Voilà ce flacon, c’est une chose toute bête qu’on n’a pas envie de jeter."
- Christiane

"C’est un foulard qui m’a été offert il y a quelques années par un groupe d’amies qui était en classe plus ou moins avec moi à Brignoles dans le Var. C’est plein de souvenirs car ce sont des copines d’écoles. On a même fait les vendanges dans le Vars une année où il pleuvait comme des cordes. J’ai une amie qui a perdu une botte dans la boue mais on riait tout le temps. On a toujours plaisir à se retrouver même après les années qui passent."- Ginette

“A l’époque, je me souviens qu’on dansait beaucoup quand j’avais 20 ans et nos mères nous emmenait au bal parce qu’on avait pas le droit d’y aller seule. Quand on dansait, nos mamans discutaient entre elles. Et on rentrait à 2 heures du matin, les chaussures à la main car le bitume était brûlant. A Brignoles, on a dansé une fois pendant 4 jours sur la place de la paroisse. C’était extraordinaire”
- Ginette

"C’est un souvenir qui date de ma naissance. Cet objet a 88 ans et quelques jours"
- Jeanine

"Je l’ai montrée à ma fille mais défense d’y toucher. Pareil pour mes deux petits-enfants.
Donc il est comme ça dans mon armoire emmitouflé pour qu’il n’ait pas froid.”
- Jeanine

"C’est un cadeau qui m’a été offert quand je suis née. Evidemment, ma mère l’a rafistolé. Et comme il était tout nu et qu’il pouvait avoir froid, elle lui a fait un pygama.Et ma tante qui faisait du crochet lui a fait également un châle.

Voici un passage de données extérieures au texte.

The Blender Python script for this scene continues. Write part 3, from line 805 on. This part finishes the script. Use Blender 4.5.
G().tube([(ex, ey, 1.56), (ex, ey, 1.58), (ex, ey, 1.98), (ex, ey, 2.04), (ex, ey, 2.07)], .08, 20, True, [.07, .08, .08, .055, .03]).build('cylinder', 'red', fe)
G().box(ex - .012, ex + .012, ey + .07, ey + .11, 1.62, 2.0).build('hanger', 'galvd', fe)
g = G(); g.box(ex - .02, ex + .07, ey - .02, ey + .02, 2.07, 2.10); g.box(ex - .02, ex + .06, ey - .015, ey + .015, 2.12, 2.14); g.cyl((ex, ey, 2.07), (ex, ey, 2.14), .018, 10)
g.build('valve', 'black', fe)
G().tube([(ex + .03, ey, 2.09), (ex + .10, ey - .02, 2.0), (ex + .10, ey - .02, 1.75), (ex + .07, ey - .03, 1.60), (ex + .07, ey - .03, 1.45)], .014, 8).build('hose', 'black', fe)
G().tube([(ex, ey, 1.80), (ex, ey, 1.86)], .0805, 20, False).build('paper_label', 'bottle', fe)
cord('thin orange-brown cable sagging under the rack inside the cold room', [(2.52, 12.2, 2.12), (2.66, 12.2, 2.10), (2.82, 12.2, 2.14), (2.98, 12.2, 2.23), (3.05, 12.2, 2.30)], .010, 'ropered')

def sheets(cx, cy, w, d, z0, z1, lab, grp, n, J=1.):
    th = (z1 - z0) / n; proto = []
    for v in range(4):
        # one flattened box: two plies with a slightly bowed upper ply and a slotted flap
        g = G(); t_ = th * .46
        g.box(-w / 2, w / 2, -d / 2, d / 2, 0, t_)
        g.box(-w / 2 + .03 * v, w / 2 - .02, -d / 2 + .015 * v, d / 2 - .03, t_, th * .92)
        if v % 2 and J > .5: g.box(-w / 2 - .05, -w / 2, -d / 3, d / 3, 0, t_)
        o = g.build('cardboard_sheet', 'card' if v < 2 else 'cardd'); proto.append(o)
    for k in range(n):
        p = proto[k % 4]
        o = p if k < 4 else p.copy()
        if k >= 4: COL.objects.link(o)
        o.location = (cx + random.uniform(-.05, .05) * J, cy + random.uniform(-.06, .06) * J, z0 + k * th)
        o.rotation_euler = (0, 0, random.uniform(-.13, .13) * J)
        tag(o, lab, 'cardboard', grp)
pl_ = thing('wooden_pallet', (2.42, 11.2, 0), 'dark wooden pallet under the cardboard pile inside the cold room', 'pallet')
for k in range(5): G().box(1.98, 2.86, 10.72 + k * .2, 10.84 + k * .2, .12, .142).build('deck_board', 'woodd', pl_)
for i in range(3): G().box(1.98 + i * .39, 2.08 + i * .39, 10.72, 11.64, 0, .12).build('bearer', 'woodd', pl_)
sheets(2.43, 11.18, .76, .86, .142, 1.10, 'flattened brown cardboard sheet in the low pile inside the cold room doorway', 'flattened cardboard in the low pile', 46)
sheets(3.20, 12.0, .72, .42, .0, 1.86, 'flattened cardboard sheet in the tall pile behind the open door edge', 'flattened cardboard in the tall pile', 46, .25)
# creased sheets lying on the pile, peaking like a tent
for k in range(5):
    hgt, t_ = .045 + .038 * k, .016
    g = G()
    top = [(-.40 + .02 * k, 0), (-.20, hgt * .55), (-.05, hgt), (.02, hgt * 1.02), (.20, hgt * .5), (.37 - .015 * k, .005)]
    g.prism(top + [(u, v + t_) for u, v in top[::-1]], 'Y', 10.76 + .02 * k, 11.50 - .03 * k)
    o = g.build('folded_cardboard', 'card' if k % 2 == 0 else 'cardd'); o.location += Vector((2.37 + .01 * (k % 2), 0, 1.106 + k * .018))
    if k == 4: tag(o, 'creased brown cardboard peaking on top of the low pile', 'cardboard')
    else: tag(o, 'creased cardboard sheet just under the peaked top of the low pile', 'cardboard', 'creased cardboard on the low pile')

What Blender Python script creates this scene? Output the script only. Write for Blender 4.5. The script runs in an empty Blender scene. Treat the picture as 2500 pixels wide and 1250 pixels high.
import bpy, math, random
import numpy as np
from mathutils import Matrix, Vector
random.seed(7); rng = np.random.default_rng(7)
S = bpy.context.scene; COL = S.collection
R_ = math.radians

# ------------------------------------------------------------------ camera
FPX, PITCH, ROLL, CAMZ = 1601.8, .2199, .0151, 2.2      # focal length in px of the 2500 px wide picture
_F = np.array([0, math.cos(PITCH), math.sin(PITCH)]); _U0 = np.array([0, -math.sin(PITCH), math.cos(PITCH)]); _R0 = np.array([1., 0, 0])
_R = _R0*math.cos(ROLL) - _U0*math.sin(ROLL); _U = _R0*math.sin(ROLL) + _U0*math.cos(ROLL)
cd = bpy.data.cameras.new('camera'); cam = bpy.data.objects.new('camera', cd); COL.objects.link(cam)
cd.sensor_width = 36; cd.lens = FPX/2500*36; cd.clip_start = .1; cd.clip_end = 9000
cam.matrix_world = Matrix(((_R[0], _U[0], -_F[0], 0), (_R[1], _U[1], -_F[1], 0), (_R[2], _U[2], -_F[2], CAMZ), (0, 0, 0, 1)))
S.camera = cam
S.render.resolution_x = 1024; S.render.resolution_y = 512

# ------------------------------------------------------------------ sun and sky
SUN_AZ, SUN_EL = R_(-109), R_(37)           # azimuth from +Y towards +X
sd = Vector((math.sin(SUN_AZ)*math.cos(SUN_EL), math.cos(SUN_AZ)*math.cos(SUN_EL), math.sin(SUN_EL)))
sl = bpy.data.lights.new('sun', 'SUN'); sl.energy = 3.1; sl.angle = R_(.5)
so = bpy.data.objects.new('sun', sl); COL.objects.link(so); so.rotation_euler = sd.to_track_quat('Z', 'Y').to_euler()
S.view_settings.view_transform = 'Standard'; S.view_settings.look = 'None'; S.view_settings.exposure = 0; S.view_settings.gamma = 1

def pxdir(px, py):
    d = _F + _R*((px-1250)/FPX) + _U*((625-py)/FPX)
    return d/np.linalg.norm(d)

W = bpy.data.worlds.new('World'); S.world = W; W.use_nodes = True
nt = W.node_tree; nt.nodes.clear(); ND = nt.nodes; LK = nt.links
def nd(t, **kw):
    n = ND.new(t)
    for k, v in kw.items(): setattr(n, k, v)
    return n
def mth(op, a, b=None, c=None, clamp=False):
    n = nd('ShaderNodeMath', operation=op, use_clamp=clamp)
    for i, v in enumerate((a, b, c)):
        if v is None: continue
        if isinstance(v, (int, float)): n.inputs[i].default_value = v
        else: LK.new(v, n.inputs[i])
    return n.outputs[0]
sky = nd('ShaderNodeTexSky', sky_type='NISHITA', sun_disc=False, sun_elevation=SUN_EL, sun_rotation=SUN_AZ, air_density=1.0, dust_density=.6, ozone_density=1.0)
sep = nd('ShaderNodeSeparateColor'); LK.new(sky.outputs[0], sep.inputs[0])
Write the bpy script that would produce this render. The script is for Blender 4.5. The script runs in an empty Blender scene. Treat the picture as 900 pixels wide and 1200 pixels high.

Quand, j’avais la trouille, je prenais le doudou. J’avais entre 10 et 14 ans mais ça me rassurait !”
- Jeanine

"C’est un coq qui appartenait à ma mère qui lui avait été offert par sa meilleure amie qui était portugaise. Pour les 50 ans de ma mère, elle lui avait ramené ce coq de son pays.”
- Rose

Rose nous lit la légende du coq de Barcelos.
“C’est une histoire morale, optimiste et juste. Maman m’a offert ce coq quand elle a su que je commençais une collection de coqs et de poule. Ce fût le premier élément de ma collection."